Stated problem:
Pull each line holding "Blender" out of the entries below.

Some records
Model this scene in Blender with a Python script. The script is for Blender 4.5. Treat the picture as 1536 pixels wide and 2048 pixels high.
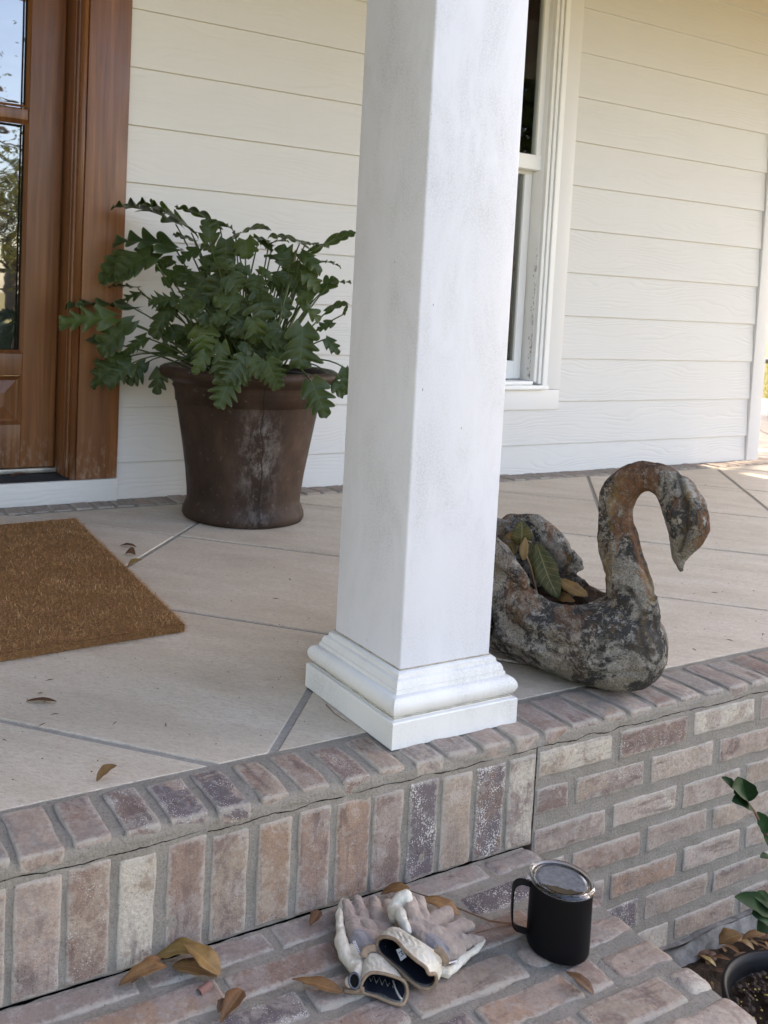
import bpy, math, random
import numpy as np
from mathutils import Vector, Matrix, noise, Quaternion
for o in list(bpy.data.objects): bpy.data.objects.remove(o)
SC = bpy.context.scene
COL = SC.collection
R = math.radians
# ------------------------------------------------------------------ camera
FX, CX, CY = 1801.38, 470.72, 728.68          # measured on the 1536 x 2048 photograph
YAW, PITCH, ROLL = -0.47124, -0.06359, -0.04201
CAM = Vector((-0.91161, -1.16096, 0.72283))
def _rot():
    a, b, c = YAW, PITCH, ROLL
    Rz = Matrix(((math.cos(a), -math.sin(a), 0), (math.sin(a), math.cos(a), 0), (0, 0, 1)))
    Rx = Matrix(((1, 0, 0), (0, math.cos(b), -math.sin(b)), (0, math.sin(b), math.cos(b))))
    Ry = Matrix(((math.cos(c), 0, math.sin(c)), (0, 1, 0), (-math.sin(c), 0, math.cos(c))))
    return Rz @ Rx @ Ry
ROT = _rot()                                   # columns: right, forward, up
cam = bpy.data.cameras.new('camera'); camo = bpy.data.objects.new('camera', cam); COL.objects.link(camo)
rt, fw, up = ROT.col[0], ROT.col[1], ROT.col[2]
camo.matrix_world = Matrix(((rt[0], up[0], -fw[0], CAM[0]), (rt[1], up[1], -fw[1], CAM[1]), (rt[2], up[2], -fw[2], CAM[2]), (0, 0, 0, 1)))
cam.sensor_width = 36; cam.lens = FX / 2048 * 36
cam.shift_x = (768 - CX) / 2048; cam.shift_y = (CY - 1024) / 2048
cam.clip_start = 0.05; cam.clip_end = 2000
cam.dof.use_dof = True; cam.dof.focus_distance = 1.75; cam.dof.aperture_fstop = 11
SC.camera = camo
def at(x, y, X=None, Y=None, Z=None):
    "world point seen at photo pixel (x, y) that lies on the plane X=, Y= or Z="
    d = ROT @ Vector(((x - CX) / FX, 1, (CY - y) / FX))
    if Z is not None: t = (Z - CAM.z) / d.z
    elif Y is not None: t = (Y - CAM.y) / d.y
    else: t = (X - CAM.x) / d.x
    return CAM + d * t
def at_plane(x, y, O, n):
    d = ROT @ Vector(((x - CX) / FX, 1, (CY - y) / FX))
    t = (Vector(O) - CAM).dot(n) / d.dot(n)
    return CAM + d * t
# ------------------------------------------------------------------ light
SUN_EL, SUN_AZ = R(38), R(87)                  # azimuth from +Y towards +X
w = bpy.data.worlds.new('World'); SC.world = w; w.use_nodes = True
nt = w.node_tree; bg = nt.nodes['Background']; sky = nt.nodes.new('ShaderNodeTexSky')
sky.sky_type = 'NISHITA'; sky.sun_disc = False; sky.sun_elevation = SUN_EL; sky.sun_rotation = SUN_AZ
sky.air_density = 1.0; sky.dust_density = 1.2; sky.ozone_density = 1.0
nt.links.new(sky.outputs[0], bg.inputs[0]); bg.inputs[1].default_value = 0.15
sl = bpy.data.lights.new('sun', 'SUN'); sl.energy = 3.2; sl.angle = R(0.5); sl.color = (1, .93, .82)
so = bpy.data.objects.new('sun', sl); COL.objects.link(so)
sd = Vector((math.sin(SUN_AZ) * math.cos(SUN_EL), math.cos(SUN_AZ) * math.cos(SUN_EL), math.sin(SUN_EL)))
so.rotation_euler = sd.to_track_quat('Z', 'Y').to_euler(); so.location = (6, 4, 8)
SC.view_settings.view_transform = 'Standard'; SC.view_settings.look = 'None'
SC.view_settings.exposure = 2.36; SC.view_settings.gamma = 1
SC.view_settings.use_white_balance = True; SC.view_settings.white_balance_temperature = 7350; SC.view_settings.white_balance_tint = 18
SC.cycles.use_denoising = True
SC.cycles.max_bounces = 8; SC.cycles.diffuse_bounces = 5; SC.cycles.transparent_max_bounces = 12
SC.cycles.sample_clamp_indirect = 8
# ------------------------------------------------------------------ key planes (metres)
D = 1.9343        # house wall plane, Y
ZS = -0.1958      # top of the lower brick step
YF = -0.0494      # front face of the porch brickwork
YIN = 0.0701      # where the tiles meet the brick edge
XE = 0.262        # right end of the lower step
ZG = -0.54        # soil bed
# ------------------------------------------------------------------ objects
ORG = {}
def thing(name, label, cat, loc=(0, 0, 0), group=None):
    o = bpy.data.objects.new(name, None); COL.objects.link(o); o.location = loc
    o.empty_display_size = .05
    o['label'] = label; o['category'] = cat
    if group: o['group'] = group
    ORG[o.name] = Vector(loc); return o
def tag(o, label=None, cat=None, group=None, kind=None):
    if label: o['label'] = label
    if cat: o['category'] = cat
    if group: o['group'] = group
    if kind: o['kind'] = kind
    return o
class G:
    "mesh accumulator: vertices, faces, material slots, per-vertex attributes"
    def __init__(s): s.v = []; s.f = []; s.m = []; s.at = {}; s.uv = []
    def add(s, v, f, m=0, **at):
        b = len(s.v); s.v += [tuple(p) for p in v]; s.f += [tuple(i + b for i in q) for q in f]; s.m += [m] * len(f)
        for k, x in at.items():
            l = s.at.setdefault(k, [])
            l += [None] * (b - len(l))
            l += list(x) if (isinstance(x, list) and len(x) == len(v)) else [x] * len(v)
        return b
    def build(s, name, mats, parent=None, smooth=True, loc=None, angle=None):
        me = bpy.data.meshes.new(name); 
        off = ORG[parent.name] if parent is not None else (Vector(loc) if loc is not None else Vector((0, 0, 0)))
        V = np.array(s.v, dtype=np.float64).reshape(-1, 3) - np.array(off)
        me.from_pydata(V.tolist(), [], s.f)
        if not isinstance(mats, (list, tuple)): mats = [mats]
        for m in mats: me.materials.append(m)
        if len(mats) > 1: me.polygons.foreach_set('material_index', s.m)
        me.polygons.foreach_set('use_smooth', [bool(smooth)] * len(s.f))
        for k, l in s.at.items():
            l = l + [None] * (len(s.v) - len(l))
            d = next((x for x in l if x is not None), 0.)
            if isinstance(d, (tuple, list)):
                a = me.attributes.new(k, 'FLOAT_COLOR', 'POINT')
                a.data.foreach_set('color', np.array([(tuple(x) + (1,))[:4] if x is not None else (0, 0, 0, 1) for x in l], dtype=np.float32).ravel())
            else:
                a = me.attributes.new(k, 'FLOAT', 'POINT')
                a.data.foreach_set('value', np.array([x or 0. for x in l], dtype=np.float32))
        me.update(); me.validate()
        if smooth and angle: me.set_sharp_from_angle(angle=R(angle))
        o = bpy.data.objects.new(name, me); COL.objects.link(o)
        if parent is not None: o.parent = parent
        elif loc is not None: o.location = loc
        ORG[o.name] = Vector(off)
        return o
    # shapes
    def box(s, a, b, m=0, bev=0, **at):
        x0, y0, z0 = a; x1, y1, z1 = b
        if not bev:
            v = [(x0,y0,z0),(x1,y0,z0),(x1,y1,z0),(x0,y1,z0),(x0,y0,z1),(x1,y0,z1),(x1,y1,z1),(x0,y1,z1)]
            f = [(0,3,2,1),(4,5,6,7),(0,1,5,4),(1,2,6,5),(2,3,7,6),(3,0,4,7)]
            return s.add(v, f, m, **at)
        return s.rbox(a, b, bev, (2, 2, 2), m, 0, **at)
    def rbox(s, a, b, r, seg, m=0, amp=0, amp2=0, sd_=0, corner=2, **at):
        "box with rounded, slightly irregular edges"
        a = Vector(a); b = Vector(b); c = (a + b) / 2; h = (b - a) / 2; r = min(r, *h)
        def ticks(hh, n):
            k = [-hh + r * i / corner for i in range(corner)]
            inner = [-hh + r + (2 * hh - 2 * r) * i / n for i in range(n + 1)]
            return k + inner + [-x for x in reversed(k)]
        T = [ticks(h[i], seg[i]) for i in range(3)]
        idx = {}; V = []; F = []
        def vid(p):
            k = (round(p[0], 6), round(p[1], 6), round(p[2], 6))
            if k not in idx:
                q = Vector([max(-h[i] + r, min(h[i] - r, p[i])) for i in range(3)])
                d = Vector(p) - q; L = max(abs(d.x), abs(d.y), abs(d.z))
                pos = q + (d.normalized() * L if L > 1e-9 else d)
                nrm = d.normalized() if L > 1e-9 else Vector((0, 0, 0))
                P = c + pos
                if amp:
                    s1 = noise.noise(P * 22 + Vector((sd_, 0, 0))); s2 = noise.noise(P * 90 + Vector((0, sd_, 0)))
                    P = P + nrm * (s1 * amp + s2 * amp2)
                idx[k] = len(V); V.append(P)
            return idx[k]
        for ax in range(3):
            u, w_ = (ax + 1) % 3, (ax + 2) % 3
            for sg in (-1, 1):
                for i in range(len(T[u]) - 1):
                    for j in range(len(T[w_]) - 1):
                        q = []
                        for (ii, jj) in ((i, j), (i + 1, j), (i + 1, j + 1), (i, j + 1)):
                            p = [0, 0, 0]; p[ax] = sg * h[ax]; p[u] = T[u][ii]; p[w_] = T[w_][jj]
                            q.append(vid(p))
                        F.append(tuple(q if sg > 0 else q[::-1]))
        return s.add(V, F, m, **at)
    def tube(s, pts, rad, n=8, m=0, cap=True, flat=None, **at):
        pts = [Vector(p) for p in pts]
        if not isinstance(rad, (list, tuple)): rad = [rad] * len(pts)
        V = []; F = []; t0 = (pts[1] - pts[0]).normalized()
        nr = t0.orthogonal().normalized() if flat is None else (Vector(flat) - t0 * Vector(flat).dot(t0)).normalized()
        for i, p in enumerate(pts):
            t = (pts[min(i + 1, len(pts) - 1)] - pts[max(i - 1, 0)]).normalized()
            nr = (nr - t * nr.dot(t)).normalized(); bn = t.cross(nr)
            rr = rad[i]; rx, ry = rr if isinstance(rr, (tuple, list)) else (rr, rr)
            for k in range(n):
                a = 2 * math.pi * k / n; V.append(p + nr * math.cos(a) * rx + bn * math.sin(a) * ry)
        for i in range(len(pts) - 1):
            for k in range(n): F.append((i * n + k, i * n + (k + 1) % n, (i + 1) * n + (k + 1) % n, (i + 1) * n + k))
        if cap: F += [tuple(range(n))[::-1], tuple(range((len(pts) - 1) * n, len(pts) * n))]
        return s.add(V, F, m, **at)
    def ring(s, pts, r, n=8, m=0, **at):
        "closed tube"
        pts = [Vector(p) for p in pts]; N = len(pts); V = []; F = []
        t = (pts[1] - pts[-1]).normalized(); nr = t.orthogonal().normalized(); c0 = sum(pts, Vector()) / N
        for i, p in enumerate(pts):
            t = (pts[(i + 1) % N] - pts[i - 1]).normalized(); nr = (p - c0); nr = (nr - t * nr.dot(t)).normalized(); bn = t.cross(nr)
            for k in range(n):
                a = 2 * math.pi * k / n; V.append(p + nr * math.cos(a) * r + bn * math.sin(a) * r)
        for i in range(N):
            j = (i + 1) % N
            for k in range(n): F.append((i * n + k, i * n + (k + 1) % n, j * n + (k + 1) % n, j * n + k))
        return s.add(V, F, m, **at)
    def lathe(s, c, prof, n=64, m=0, wob=0, **at):
        c = Vector(c); V = []; F = []
        for r, z in prof:
            for k in range(n):
                a = 2 * math.pi * k / n; rr = r
                if wob: rr *= 1 + wob * noise.noise(Vector((math.cos(a) * 1.5, math.sin(a) * 1.5, z * 6)))
                V.append(c + Vector((rr * math.cos(a), rr * math.sin(a), z)))
        for i in range(len(prof) - 1):
            for k in range(n): F.append((i * n + k, i * n + (k + 1) % n, (i + 1) * n + (k + 1) % n, (i + 1) * n + k))
        return s.add(V, F, m, **at)
    def grid(s, nu, nv, fn, m=0, flip=False, **at):
        V = [fn(i / nu, j / nv) for i in range(nu + 1) for j in range(nv + 1)]; F = []
        for i in range(nu):
            for j in range(nv):
                q = (i * (nv + 1) + j, (i + 1) * (nv + 1) + j, (i + 1) * (nv + 1) + j + 1, i * (nv + 1) + j + 1)
                F.append(q[::-1] if flip else q)
        return s.add(V, F, m, **at)
    def extrude(s, prof, axis, a, b, m=0, cap=True, **at):
        "polygon profile [(p, q)] swept along an axis from a to b"
        n = len(prof); mk = {'X': lambda t, p, q: (t, p, q), 'Y': lambda t, p, q: (p, t, q), 'Z': lambda t, p, q: (p, q, t)}[axis]
        V = [mk(a, p, q) for p, q in prof] + [mk(b, p, q) for p, q in prof]
        F = [(i, (i + 1) % n, n + (i + 1) % n, n + i) for i in range(n)]
        if cap: F += [tuple(range(n))[::-1], tuple(range(n, 2 * n))]
        return s.add(V, F, m, **at)
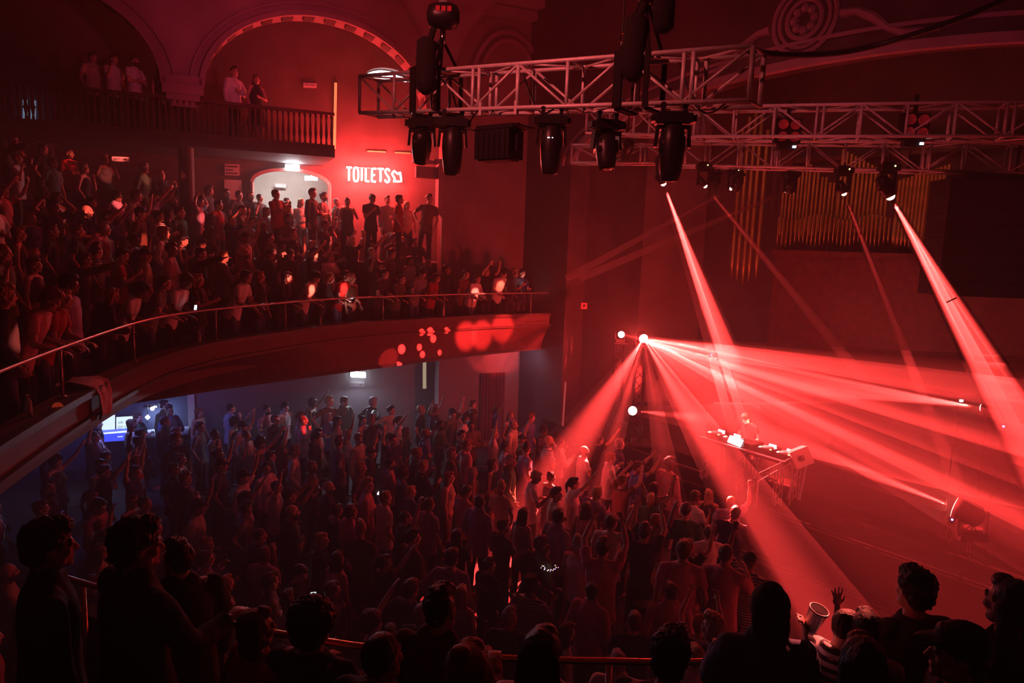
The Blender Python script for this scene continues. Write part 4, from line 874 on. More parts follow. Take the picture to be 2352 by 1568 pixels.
# ------------------------------------------------------------------ DJ desk and stage things
T0, T1 = atz(1612, 1002, 1.93), atz(1806, 1060, 1.93); td = (T1 - T0).normalized(); tn = V((-td.y, td.x, 0)); tn = tn if tn.dot(a_) > 0 else -tn
TL = (T1 - T0).length; TZ = Matrix.Rotation(math.atan2(td.y, td.x), 3, 'Z')
rt = thing('dj_table', 'table of truss legs and black top carrying the DJ decks', 'table', V((*((T0 + T1) / 2).xy, 1.02)))
mb = MB(); mb.box((T0 + T1) / 2 + tn * .3 - V((0, 0, .03)), (TL, .72, .05), TZ); hang(rt, mb, 'tabletop', M['black'])
mb = MB(); mb.beam(T0 - tn * .06, T1 - tn * .06, .03, .03); hang(rt, mb, 'edge_strip', M['alu'])
for px in (.06, .5, .94):
    for py in (.0, .6):
        mb = MB(); b = T0 + td * TL * px + tn * py; b.z = 1.02
        for dx, dy in ((-.06, -.06), (.06, -.06), (.06, .06), (-.06, .06)): mb.tube(b + V((dx, dy, 0)), V((b.x + dx, b.y + dy, 1.87)), .012, n=5)
        for k in range(5):
            mb.tube(b + V((-.06, -.06, .17 * k)), b + V((.06, -.06, .17 * (k + 1))), .007, n=4); mb.tube(b + V((.06, .06, .17 * k)), b + V((-.06, .06, .17 * (k + 1))), .007, n=4)
        hang(rt, mb, 'leg', M['alu'])
def on_table(u, v, w=0): return T0 + td * TL * u + tn * v + V((0, 0, w))
dk = 0
for u, nm in ((.10, 'leftmost'), (.30, 'second from left'), (.72, 'third from left'), (.92, 'rightmost')):
    c = on_table(u, .28); r_ = thing('media_player', nm + ' DJ deck with small lit buttons on the truss table', 'dj deck', c, 'DJ decks')
    mb = MB(); mb.box(c + V((0, 0, .05)), (.31, .38, .09), TZ); hang(r_, mb, 'body', M['blackmetal'])
    mb = MB(); mb.lathe([(.10, 0), (.11, .01), (.10, .022), (.0, .024)], 18, Matrix.Translation(c + V((0, 0, .095)) - tn * .04)); hang(r_, mb, 'jog_wheel', M['alu'], True)
    mb = MB(); mb.box(c + tn * .12 + V((0, 0, .11)), (.16, .02, .05), TZ); hang(r_, mb, 'screen', M['led_white'])
    for k, (du, dv, m) in enumerate(((-.12, -.15, 'led_white'), (-.12, -.10, 'led_amber'), (.12, -.14, 'led_amber'), (.11, .05, 'led_white'))): mb = MB(); mb.box(c + td * du + tn * dv + V((0, 0, .10)), (.035, .02, .012), TZ); hang(r_, mb, 'button', M[m])
c = on_table(.51, .28); r_ = thing('mixer', 'DJ mixer between the decks', 'mixer', c); mb = MB(); mb.box(c + V((0, 0, .055)), (.33, .40, .10), TZ); hang(r_, mb, 'body', M['blackmetal'])
for i in range(4):
    for j in range(4): mb = MB(); mb.tube(c + td * (-.12 + .08 * i) + tn * (-.02 + .045 * j) + V((0, 0, .105)), c + td * (-.12 + .08 * i) + tn * (-.02 + .045 * j) + V((0, 0, .13)), .012, n=8); hang(r_, mb, 'knob', M['chrome'])
c = on_table(.42, -.02, .10); r_ = thing('lit_grille', 'glaring white lit panel at the front of the DJ table', 'light panel', c); mb = MB()
for k in range(8): mb.box(c + td * (-.13 + .04 * k) + V((0, 0, .03 - .004 * k)), (.022, .04, .15), TZ @ Matrix.Rotation(.35, 3, 'Y'))
hang(r_, mb, 'light_bars', M['white_lamp']); mb = MB(); mb.box(c + tn * .04 + V((0, 0, 0)), (.40, .02, .22), TZ); hang(r_, mb, 'back_plate', M['black'])
light('AREA', 'desk_light', c - tn * .05 + V((0, 0, .15)), 10, (1, .8, .8), .2, on_table(.5, .9, .9))
# monitor speaker on a truss leg, right of the table
mc = aty(1836, 1050, 12.9); r_ = thing('monitor_speaker', 'tilted pale-lit monitor speaker with a round badge beside the DJ table', 'speaker', mc)
MR = Matrix.Rotation(R_(-24), 3, 'Y') @ Matrix.Rotation(R_(-15), 3, 'X')
mb = MB(); mb.box(mc, (.36, .34, .34), MR); hang(r_, mb, 'cabinet', mat('pale speaker cabinet', (.55, .48, .46), .5))
mb = MB(); mb.box(mc + MR @ V((0, -.175, .0)), (.34, .012, .31), MR); hang(r_, mb, 'grille', mat('perforated grille', (.6, .52, .5), .45, noise_amt=.2, nscale=60))
mb = MB(); n0 = MR @ V((0, -1, 0)); X_ = MR @ V((1, 0, 0)); Z_ = MR @ V((0, 0, 1)); bc = mc + n0 * .186
mb.prism([bc + X_ * (-.05 + .04 * math.cos(t)) * 1 + Z_ * .055 * math.sin(t) for t in [PI / 2 + k * PI / 8 for k in range(9)]], n0 * .004)
mb.prism([bc + X_ * x + Z_ * z for x, z in ((-.045, -.055), (-.005, -.055), (-.005, .055), (-.045, .055))], n0 * .004); mb.prism([bc + X_ * x + Z_ * z for x, z in ((.012, -.055), (.035, -.055), (.035, .055), (.012, .055))], n0 * .004); hang(r_, mb, 'badge', M['black'])
mb = MB(); mb.beam(mc + MR @ V((-.05, .1, -.18)), V((mc.x - .1, mc.y + .15, 1.05)), .03, .03); mb.beam(mc + MR @ V((.1, .1, -.18)), V((mc.x + .15, mc.y + .15, 1.05)), .03, .03); hang(r_, mb, 'stand', M['alu'])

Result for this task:
Model this scene in Blender with a Python script. The script is for Blender 4.5. Treat the picture as 1536 pixels wide and 2048 pixels high.
The Blender Python script for this scene continues. Write part 4, from line 874 on. More parts follow. Take the picture to be 2352 by 1568 pixels.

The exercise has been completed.